Available data:
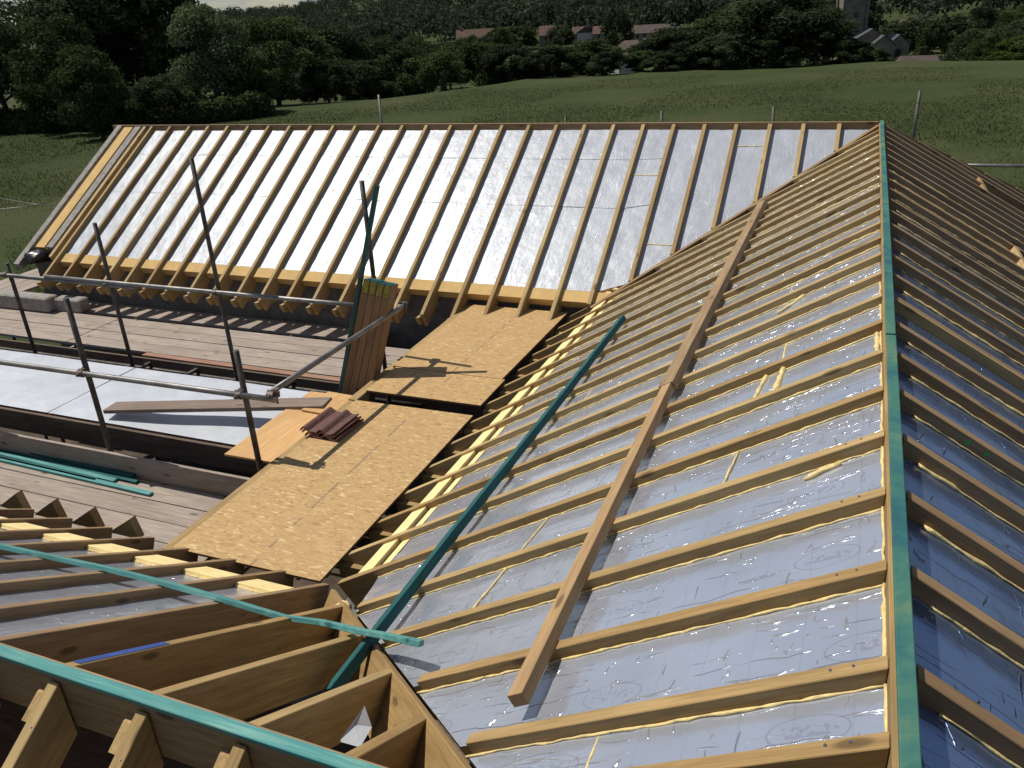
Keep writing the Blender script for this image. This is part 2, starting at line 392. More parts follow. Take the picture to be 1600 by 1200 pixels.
def lump(pos, r, parent, name='foam_lump', mat=None):
    mb = MB(); n = 8; v = []; f = []
    for i in range(n + 1):
        for j in range(12):
            a = math.pi * i / n; b = 2 * math.pi * j / 12; k = 1 + .28 * math.sin(3 * b + i) * math.sin(a) + random.uniform(-.08, .08)
            v.append((pos[0] + r[0] * k * math.sin(a) * math.cos(b), pos[1] + r[1] * k * math.sin(a) * math.sin(b), pos[2] + r[2] * k * math.cos(a)))
    for i in range(n):
        for j in range(12): f.append((i * 12 + j, (i + 1) * 12 + j, (i + 1) * 12 + (j + 1) % 12, i * 12 + (j + 1) % 12))
    mb.add(v, f); me = mb.mesh(name); smooth(me); return link(name, me, mat or M_FOAM, parent)

# ------------------------------------------------------------------ the ground
def yc(x): return np.interp(x, [-90, -65, -40, -32, 2, 12, 60], [44, 46, 55, 76, 83, 80, 76])
def sst(a): a = np.clip(a, 0, 1); return a * a * (3 - 2 * a)
def ground(x, y):
    z = -4.9 - 6.2 * sst((y - yc(x)) / 75.)
    H = 22 + 60 * sst((x / np.maximum(y, 1.) + .75) / .45)
    return z + H * sst((y - 230) / 750.)
xs = np.concatenate([np.arange(-1400, -160, 40), np.arange(-160, 60, 4), np.arange(60, 900, 40)])
ys = np.concatenate([np.arange(-120, 0, 20), np.arange(0, 190, 4), np.arange(190, 1300, 25), [1600, 2500]])
X, Yg = np.meshgrid(xs, ys); Z = ground(X, Yg) + .12 * np.sin(X * .31 + 1) * np.sin(Yg * .23)
Z = np.where((np.abs(X + 5) < 14) & (np.abs(Yg - 5) < 14), -4.9, Z)
vv = np.stack([X, Yg, Z], -1).reshape(-1, 3); nxx = len(xs); nyy = len(ys)
me = bpy.data.meshes.new('ground')
me.from_pydata(vv.tolist(), [], [(j * nxx + i, j * nxx + i + 1, (j + 1) * nxx + i + 1, (j + 1) * nxx + i) for j in range(nyy - 1) for i in range(nxx - 1)])
smooth(me); g = link('ground', me, M_GRASS); g['kind'] = 'structure'
mb = MB(); mb.box(-15, 5, -6, 13.4, -5.2, -4.75); o = link('building_plot', mb.mesh('building_plot'), M_SOIL); o['kind'] = 'structure'
# a lawn beyond the crest
def patch(name, pts, mat, dz=.12):
    mb = MB(); n = len(pts); mb.add([(x, y, float(ground(x, y)) + dz) for x, y in pts], [tuple(range(n))]); o = link(name, mb.mesh(name), mat); o['kind'] = 'structure'

# ------------------------------------------------------------------ MAIN ROOF
W = 3.1415; D = .2
main = empty('main_roof', (0, 0, -1.83), 'near timber roof with long teal-topped ridge, rafters over silver foil insulation, running away from the camera', 'roof')
ridge_b = timber('ridge_board', (-.002, -1.55, -.004), (-.002, L0 + .02, -.004), (0, 0, 1), .048, .24, M_PINE, main)
# teal lengths along the ridge top
for a, b, xo0, xo1, dzz in ((-1.55, 2.12, .006, .004, .016), (2.125, L0 + .06, .002, .002, .022)):
    timber('ridge_batten', (xo0, a, dzz), (xo1, b, dzz), (0, 0, 1), .041, .018, M_RIDGE, main)
def xv_near(y): return (-.554 - .62 * (y + .30)) / TL
REC_L, REC_R = .048, .055
RAF = {}
for k in [-.6] + list(range(0, 23)):
    y = .4 * k + (random.uniform(-.008, .008) if k > 0 else 0)
    x1 = -W
    if k <= 4: x1 = xv_near(y) + .075
    if k >= 18: x1 = -(L0 - y) * T2 / TL + .03
    if x1 > -.12: continue
    full = (4 < k < 18)
    sh = D * TL
    rf = timber('rafter', (-.027, y, zl(.027)), (x1, y, zl(x1)), NL, .047, D, M_PINE, main, s0=sh, s1=(sh * .15 if full else -.02))
    RAF[k] = (y, x1)
    if full:
        timber('soffit_bearer', (-W + .0, y - .047, EAVE - .035), (-2.72, y - .047, EAVE - .035), (0, 0, 1), .045, .09, M_PINE, rf)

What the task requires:
Copy the material shown above in full and exactly. Skip the pictures.

Response to this exercise:
Keep writing the Blender script for this image. This is part 2, starting at line 392. More parts follow. Take the picture to be 1600 by 1200 pixels.
def lump(pos, r, parent, name='foam_lump', mat=None):
    mb = MB(); n = 8; v = []; f = []
    for i in range(n + 1):
        for j in range(12):
            a = math.pi * i / n; b = 2 * math.pi * j / 12; k = 1 + .28 * math.sin(3 * b + i) * math.sin(a) + random.uniform(-.08, .08)
            v.append((pos[0] + r[0] * k * math.sin(a) * math.cos(b), pos[1] + r[1] * k * math.sin(a) * math.sin(b), pos[2] + r[2] * k * math.cos(a)))
    for i in range(n):
        for j in range(12): f.append((i * 12 + j, (i + 1) * 12 + j, (i + 1) * 12 + (j + 1) % 12, i * 12 + (j + 1) % 12))
    mb.add(v, f); me = mb.mesh(name); smooth(me); return link(name, me, mat or M_FOAM, parent)

# ------------------------------------------------------------------ the ground
def yc(x): return np.interp(x, [-90, -65, -40, -32, 2, 12, 60], [44, 46, 55, 76, 83, 80, 76])
def sst(a): a = np.clip(a, 0, 1); return a * a * (3 - 2 * a)
def ground(x, y):
    z = -4.9 - 6.2 * sst((y - yc(x)) / 75.)
    H = 22 + 60 * sst((x / np.maximum(y, 1.) + .75) / .45)
    return z + H * sst((y - 230) / 750.)
xs = np.concatenate([np.arange(-1400, -160, 40), np.arange(-160, 60, 4), np.arange(60, 900, 40)])
ys = np.concatenate([np.arange(-120, 0, 20), np.arange(0, 190, 4), np.arange(190, 1300, 25), [1600, 2500]])
X, Yg = np.meshgrid(xs, ys); Z = ground(X, Yg) + .12 * np.sin(X * .31 + 1) * np.sin(Yg * .23)
Z = np.where((np.abs(X + 5) < 14) & (np.abs(Yg - 5) < 14), -4.9, Z)
vv = np.stack([X, Yg, Z], -1).reshape(-1, 3); nxx = len(xs); nyy = len(ys)
me = bpy.data.meshes.new('ground')
me.from_pydata(vv.tolist(), [], [(j * nxx + i, j * nxx + i + 1, (j + 1) * nxx + i + 1, (j + 1) * nxx + i) for j in range(nyy - 1) for i in range(nxx - 1)])
smooth(me); g = link('ground', me, M_GRASS); g['kind'] = 'structure'
mb = MB(); mb.box(-15, 5, -6, 13.4, -5.2, -4.75); o = link('building_plot', mb.mesh('building_plot'), M_SOIL); o['kind'] = 'structure'
# a lawn beyond the crest
def patch(name, pts, mat, dz=.12):
    mb = MB(); n = len(pts); mb.add([(x, y, float(ground(x, y)) + dz) for x, y in pts], [tuple(range(n))]); o = link(name, mb.mesh(name), mat); o['kind'] = 'structure'

# ------------------------------------------------------------------ MAIN ROOF
W = 3.1415; D = .2
main = empty('main_roof', (0, 0, -1.83), 'near timber roof with long teal-topped ridge, rafters over silver foil insulation, running away from the camera', 'roof')
ridge_b = timber('ridge_board', (-.002, -1.55, -.004), (-.002, L0 + .02, -.004), (0, 0, 1), .048, .24, M_PINE, main)
# teal lengths along the ridge top
for a, b, xo0, xo1, dzz in ((-1.55, 2.12, .006, .004, .016), (2.125, L0 + .06, .002, .002, .022)):
    timber('ridge_batten', (xo0, a, dzz), (xo1, b, dzz), (0, 0, 1), .041, .018, M_RIDGE, main)
def xv_near(y): return (-.554 - .62 * (y + .30)) / TL
REC_L, REC_R = .048, .055
RAF = {}
for k in [-.6] + list(range(0, 23)):
    y = .4 * k + (random.uniform(-.008, .008) if k > 0 else 0)
    x1 = -W
    if k <= 4: x1 = xv_near(y) + .075
    if k >= 18: x1 = -(L0 - y) * T2 / TL + .03
    if x1 > -.12: continue
    full = (4 < k < 18)
    sh = D * TL
    rf = timber('rafter', (-.027, y, zl(.027)), (x1, y, zl(x1)), NL, .047, D, M_PINE, main, s0=sh, s1=(sh * .15 if full else -.02))
    RAF[k] = (y, x1)
    if full:
        timber('soffit_bearer', (-W + .0, y - .047, EAVE - .035), (-2.72, y - .047, EAVE - .035), (0, 0, 1), .045, .09, M_PINE, rf)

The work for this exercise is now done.